Havia ainda "Mário Lages - o desportista". O final das manhãs de domingo, depois da missa na vizinha Igreja de Gentilly, quando a meteorologia e o ânimo o permitiam, era passado colectivamente (um colectivo reduzido, claro...) no campo de jogos, convenientemente localizado em frente à portaria da Casa de Portugal. Saíamos, dávamos dois passos e estávamos no estádio, que convidava a saudáveis corridas. O Padre Mário era dos mais rápidos, evidentemente. Provou-o no 14 de Julho de 1969, que se tornou o dia mais aventuroso da minha vida em Paris: estávamos, muitos, em paz e sossego, como era nosso timbre, tomando um cafezinho, ao ar livre, numa rua secundária do “Quartier Latin”, povoada de franceses e estrangeiros, sem ver nem ouvir nada que levantasse suspeição, quando a polícia irrompeu lá do alto, "varrendo" à bastonada as esplanadas.
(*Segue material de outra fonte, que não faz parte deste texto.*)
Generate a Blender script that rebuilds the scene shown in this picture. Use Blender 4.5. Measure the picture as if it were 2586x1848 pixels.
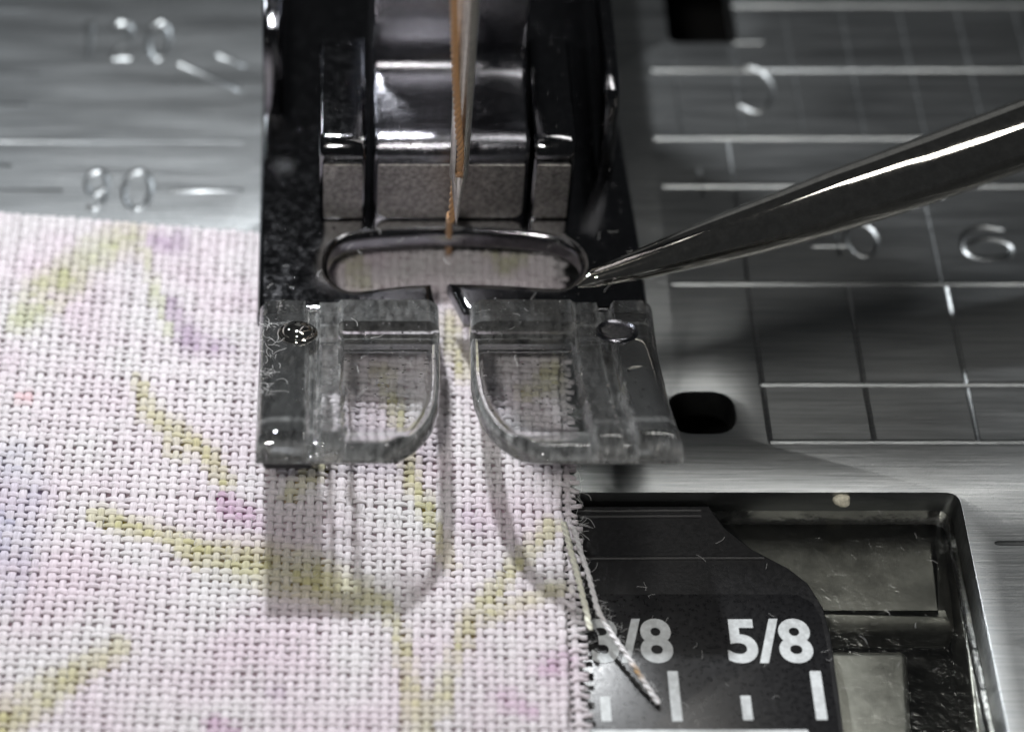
# Close-up of a sewing machine: clear-toed presser foot raised above printed cotton,
# needle with brown thread, polished awl, engraved needle plate, bobbin cover.
# 1 Blender unit = 1 mm.  X to the right, Y away from the viewer, Z up, plate top at z = 0.
import bpy, bmesh, math, random
from mathutils import Vector, Matrix, noise as mnoise

S = bpy.context.scene
for o in list(bpy.data.objects):
    bpy.data.objects.remove(o)
S.unit_settings.system = 'METRIC'
S.unit_settings.scale_length = 0.001
random.seed(7)
rad = math.radians

# ------------------------------------------------------------------ camera
PITCH, DIST, FPX, U0, V0 = rad(50.0), 97.7, 6300.0, 850.0, 924.0
W0, H0 = 2586.0, 1848.0
cp, sp = math.cos(PITCH), math.sin(PITCH)
CAM = Vector((0, -DIST * cp, DIST * sp))
FWD, RGT, UPV = Vector((0, cp, -sp)), Vector((1, 0, 0)), Vector((0, sp, cp))
cam_d = bpy.data.cameras.new('camera')
cam_d.sensor_width = 36.0
cam_d.lens = 36.0 * FPX / W0
cam_d.shift_x = (W0 / 2 - U0) / W0
cam_d.clip_start, cam_d.clip_end = 1.0, 2000.0
cam_d.dof.use_dof = True
cam_d.dof.focus_distance = 92.5
cam_d.dof.aperture_fstop = 0.034
cam_d.dof.aperture_blades = 0
cam = bpy.data.objects.new('camera', cam_d)
S.collection.objects.link(cam)
cam.location = CAM
cam.rotation_euler = (math.pi / 2 - PITCH, 0, 0)
S.camera = cam

# ------------------------------------------------------------------ world, lamps, exposure
world = bpy.data.worlds.new('World')
S.world = world
world.use_nodes = True
bg = world.node_tree.nodes['Background']
bg.inputs[0].default_value = (0.9, 0.95, 1.0, 1)
bg.inputs[1].default_value = 0.025


def lamp(name, loc, target, size, energy, color, size_y=None):
    d = bpy.data.lights.new(name, 'AREA')
    d.shape = 'DISK'
    d.size = size
    if size_y:
        d.shape = 'RECTANGLE'
        d.size_y = size_y
    d.energy = energy
    d.color = color
    o = bpy.data.objects.new(name, d)
    S.collection.objects.link(o)
    o.location = loc
    o.rotation_euler = (Vector(target) - Vector(loc)).to_track_quat('-Z', 'Y').to_euler()
    return o


lamp('sewing_or_added_lamp', (-6, 25, 60), (2, -3, 0), 3.5, 52000, (0.95, 0.975, 1.0)).data.cycles.is_caustics_light = True
lamp('sewing_or_added_lamp', (-12, -64, 88), (2, 2, 0), 9.0, 41000, (1.0, 0.97, 0.92)).data.cycles.is_caustics_light = True
lamp('sewing_or_added_lamp', (34, 14, 96), (20, 0, 0), 56.0, 19000, (1.0, 0.98, 0.94), 9.0)  # overhead strip added and placed for the long streak on the awl
lamp('sewing_or_added_lamp', (-46, 52, 46), (0, 8, 0), 4.0, 10000, (0.88, 0.94, 1.0))  # added lamp at back left, for edge glints and a brighter left plate
lamp('back_fill_panel', (14, 130, 34), (8, 0, 0), 70.0, 1200, (0.95, 0.98, 1.0))  # not a room lamp: soft panel added low behind for groove glints

S.view_settings.view_transform = 'Standard'
S.view_settings.look = 'None'
S.view_settings.exposure = 0.12
S.view_settings.gamma = 1.0
S.render.engine = 'CYCLES'
cy = S.cycles
cy.use_denoising = True
cy.max_bounces = 10
cy.diffuse_bounces = 3
cy.glossy_bounces = 4
cy.transmission_bounces = 10
cy.transparent_max_bounces = 16
cy.caustics_refractive = True
cy.caustics_reflective = True
cy.blur_glossy = 0.6
cy.sample_clamp_indirect = 6.0


# ------------------------------------------------------------------ helpers
def ray(u, v):
    return FWD * FPX + RGT * (u - U0) + UPV * (V0 - v)


def spot(u, v, z=0.0):
    """point of the horizontal plane z that the photo shows at (u, v)"""
    d = ray(u, v)
    t = (z - CAM.z) / d.z
    return CAM + d * t


def link(o, parent=None):
    S.collection.objects.link(o)
    if parent is not None:
        o.parent = parent
    return o


def mobj(name, mesh, mat=None, parent=None):
    o = bpy.data.objects.new(name, mesh)
    if name in ('warp_yarn', 'weft_yarn', 'woven_ground'):
        o.cycles.is_caustics_receiver = True
    if mat is not None:
        mesh.materials.clear()
        mesh.materials.append(mat)
    return link(o, parent)


def thing(name, label, cat, group=None):
    o = bpy.data.objects.new(name, None)
    o.empty_display_size = 1.0
    link(o)
    return tag(o, label, cat, group)


def tag(o, label=None, cat=None, group=None, kind=None):
    if label: o['label'] = label
    if cat: o['category'] = cat
    if group: o['group'] = group
    if kind: o['kind'] = kind
    return o


def smooth(me, ang=35):
    me.polygons.foreach_set('use_smooth', [True] * len(me.polygons))
    me.set_sharp_from_angle(angle=rad(ang))
    return me


def baked(o):
    """mesh of an object with its modifiers / curve geometry applied; the helper object is removed"""
    dg = bpy.context.evaluated_depsgraph_get()
    me = bpy.data.meshes.new_from_object(o.evaluated_get(dg), depsgraph=dg)
    data = o.data
    bpy.data.objects.remove(o)
    if isinstance(data, bpy.types.Curve):
        bpy.data.curves.remove(data)
    return me


def slab(loops, z0, z1, bevel=0.0, res=3, ang=35):
    """horizontal slab from a 2D outline and holes, with rounded edges"""
    cu = bpy.data.curves.new('c', 'CURVE')
    cu.dimensions = '2D'
    cu.fill_mode = 'BOTH'
    cu.extrude = max((z1 - z0) / 2 - bevel, 0.0)
    cu.bevel_depth = bevel
    cu.bevel_resolution = res
    cu.offset = -bevel
    for lp in loops:
        s = cu.splines.new('POLY')
        s.points.add(len(lp) - 1)
        for p, q in zip(s.points, lp):
            p.co = (q[0], q[1], 0, 1)
        s.use_cyclic_u = True
    o = bpy.data.objects.new('c', cu)
    link(o)
    me = baked(o)
    me.transform(Matrix.Translation((0, 0, (z0 + z1) / 2)))
    bm = bmesh.new()
    bm.from_mesh(me)
    bmesh.ops.remove_doubles(bm, verts=bm.verts, dist=1e-4)
    bmesh.ops.recalc_face_normals(bm, faces=bm.faces)
    bm.to_mesh(me)
    bm.free()
    return smooth(me, ang)


def rounded(pts, r, n=6):
    """round the corners of a polygon; r is one radius or a list"""
    out = []
    N = len(pts)
    for i in range(N):
        p = Vector(pts[i][:2])
        a = Vector(pts[i - 1][:2]) - p
        b = Vector(pts[(i + 1) % N][:2]) - p
        ri = r[i] if isinstance(r, (list, tuple)) else r
        if ri <= 0:
            out.append(p)
            continue
        half = a.angle(b) / 2
        d = min(ri / math.tan(half), a.length * 0.49, b.length * 0.49)
        p0, p1 = p + a.normalized() * d, p + b.normalized() * d
        for k in range(n + 1):
            t = k / n
            out.append(p0 * (1 - t) ** 2 + p * 2 * t * (1 - t) + p1 * t ** 2)
    return out


def tube_into(bm, path, radii, sides=8, cap=True, flat=1.0):
    """swept tube; radii a number or a list"""
    n = len(path)
    path = [Vector(p) for p in path]
    rings = []
    up = Vector((0, 0, 1))
    prev = None
    for i, p in enumerate(path):
        t = (path[min(i + 1, n - 1)] - path[max(i - 1, 0)]).normalized()
        if prev is None:
            ref = up if abs(t.z) < 0.9 else Vector((0, 1, 0))
            a = t.cross(ref).normalized()
        else:
            a = (prev - t * prev.dot(t)).normalized()
        prev = a
        b = t.cross(a)
        r = radii[i] if isinstance(radii, (list, tuple)) else radii
        rings.append([bm.verts.new(p + a * (r * math.cos(2 * math.pi * k / sides)) + b * (r * flat * math.sin(2 * math.pi * k / sides))) for k in range(sides)])
    for r0, r1 in zip(rings, rings[1:]):
        for k in range(sides):
            bm.faces.new((r0[k], r0[(k + 1) % sides], r1[(k + 1) % sides], r1[k]))
    if cap:
        bm.faces.new(list(reversed(rings[0])))
        bm.faces.new(rings[-1])
    return rings


def bm_mesh(bm, ang=40):
    me = bpy.data.meshes.new('m')
    bmesh.ops.recalc_face_normals(bm, faces=bm.faces)
    bm.to_mesh(me)
    bm.free()
    return smooth(me, ang)


def tube_mesh(path, radii, sides=10, ang=60, flat=1.0):
    bm = bmesh.new()
    tube_into(bm, path, radii, sides, True, flat)
    return bm_mesh(bm, ang)


def spline(pts, n=8):
    """Catmull-Rom through the points"""
    P = [Vector(p) for p in pts]
    P = [P[0] * 2 - P[1]] + P + [P[-1] * 2 - P[-2]]
    out = []
    for i in range(1, len(P) - 2):
        for k in range(n):
            t = k / n
            a, b, c, d = P[i - 1], P[i], P[i + 1], P[i + 2]
            out.append(0.5 * ((2 * b) + (c - a) * t + (2 * a - 5 * b + 4 * c - d) * t * t + (3 * b - a - 3 * c + d) * t ** 3))
    out.append(P[-2])
    return out


def boolean(me, cutter, self_x=False, solver='EXACT'):
    a = bpy.data.objects.new('a', me)
    b = bpy.data.objects.new('b', cutter)
    link(a); link(b)
    m = a.modifiers.new('m', 'BOOLEAN')
    m.operation = 'DIFFERENCE'
    m.solver = solver
    m.object = b
    if solver == 'EXACT':
        m.use_self = self_x
    res = baked(a)
    bpy.data.objects.remove(b)
    return res


def profile_mesh(prof, x0, x1, bevel=0.0, ang=30):
    """extrude a (y, z) profile along x, rounding its side edges"""
    bm = bmesh.new()
    va = [bm.verts.new((x0, y, z)) for y, z in prof]
    f = bm.faces.new(va)
    ret = bmesh.ops.extrude_face_region(bm, geom=[f])
    for v in [g for g in ret['geom'] if isinstance(g, bmesh.types.BMVert)]:
        v.co.x = x1
    bmesh.ops.recalc_face_normals(bm, faces=bm.faces)
    if bevel:
        ed = [e for e in bm.edges if all(abs(v.co.x - x0) < 1e-6 for v in e.verts) or all(abs(v.co.x - x1) < 1e-6 for v in e.verts)]
        bmesh.ops.bevel(bm, geom=ed, offset=bevel, segments=3, profile=0.5, affect='EDGES')
    return bm_mesh(bm, ang)


# ------------------------------------------------------------------ materials
def mat_new(name):
    m = bpy.data.materials.new(name)
    m.use_nodes = True
    nt = m.node_tree
    p = nt.nodes['Principled BSDF']
    return m, nt, p


def N(nt, t, **kw):
    n = nt.nodes.new(t)
    for k, v in kw.items():
        if k in n.inputs:
            n.inputs[k].default_value = v
        else:
            setattr(n, k, v)
    return n


def coords(nt, scale=(1, 1, 1), rot=(0, 0, 0)):
    tc = N(nt, 'ShaderNodeTexCoord')
    mp = N(nt, 'ShaderNodeMapping')
    mp.inputs['Scale'].default_value = scale
    mp.inputs['Rotation'].default_value = rot
    nt.links.new(tc.outputs['Object'], mp.inputs['Vector'])
    return mp.outputs['Vector']


def noise(nt, vec, scale, detail=4, rough=0.6):
    n = N(nt, 'ShaderNodeTexNoise')
    n.inputs['Scale'].default_value = scale
    n.inputs['Detail'].default_value = detail
    n.inputs['Roughness'].default_value = rough
    nt.links.new(vec, n.inputs['Vector'])
    return n.outputs['Fac']


def ramp(nt, fac, stops):
    r = N(nt, 'ShaderNodeValToRGB')
    e = r.color_ramp.elements
    while len(e) < len(stops):
        e.new(0.5)
    for el, (p, c) in zip(e, stops):
        el.position = p
        el.color = (c, c, c, 1) if isinstance(c, (int, float)) else (*c, 1)
    nt.links.new(fac, r.inputs['Fac'])
    return r.outputs['Color']


def bump(nt, fac, strength, dist, prev=None):
    b = N(nt, 'ShaderNodeBump')
    b.inputs['Strength'].default_value = strength
    b.inputs['Distance'].default_value = dist
    nt.links.new(fac, b.inputs['Height'])
    if prev is not None:
        nt.links.new(prev, b.inputs['Normal'])
    return b.outputs['Normal']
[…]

Cresceu, num instante, a multidão em fuga, em que nos vimos envolvidos, correndo - não por mero desporto, dessa vez, e não sem que alguns fossem vítimas da kafkiana violência, de vitupérios racistas e da desordem, promovida, unilateralmente, pelas forças da ordem. Uma espécie de Maio 68, com os actores trocando de papel! Por sorte, os mais desafortunados sofreram só ligeiros hematomas. Era Paris-69, qual eco tardio de uma “revolução” sem retorno… Na rua, a polícia de choque procurava uma dissuasora visibilidade, mas as escaramuças eram coisa pouca e, normalmente, denunciadas com a devida antecedência…
Na Cidade Universitária, ao invés, a paz foi, no pós Maio 68, raramente perturbada, e nunca por perto de nós. Era a nossa “cidade dentro da cidade”, onde a mera convivialidade diária dera vez a uma amizade intemporal. Muito por causa do Padre Mário e de outros sacerdotes, que, residindo ou não na “Cité”, connosco reuniam, nos tempos livres, vimo-nos rotulados como “grupo de católicos progressistas”… Na realidade, alguns eram, e outros não, católicos praticantes, e a maioria não tinha, na altura, qualquer forma de envolvimento político. Acho que nos unia, sim, a crença em princípios e valores morais, uma forma de estar na vida e de querer partilhar o presente de uma geração nova, expectante, desejosa de mudanças.
Recordo, com nostalgia, os infindos debates e conversas nas salas da Casa de Portugal, enquanto íamos tomando o "café arménio" do Padre Mário, feito a preceito, de acordo com receita tradicional, em utensílio "étnico", (oferta dos seus colegas de Estudos Arménios) - uma cafeteira de sólido metal, sem tampa, com uma base alargada, para, após a fervura, permitir que se depositasse o pó, que um ligeiro agitar deixava em suspenso, no líquido saborosamente mais espesso...
O regresso a Portugal significou a inevitável dispersão deste grupo tão unido. Em mais de quatro décadas, houve poucas oportunidades de reencontro, à volta de uma chávena de requintado café arménio...
E, por isso, este é o momento de eu dizer ao Padre Mário que o primeiro ensinamento que me ficou dessa época de bolseira em Paris foi o seu modelo de relacionamento com os outros, connosco. Inspirador, convocando-nos a agir, na longa caminhada, pela vida fora, com espírito de tolerância, com sensibilidade para os problemas de cada sociedade e de cada pessoa, em cada dia novo.
Obrigada, Padre Mário, por ser como é.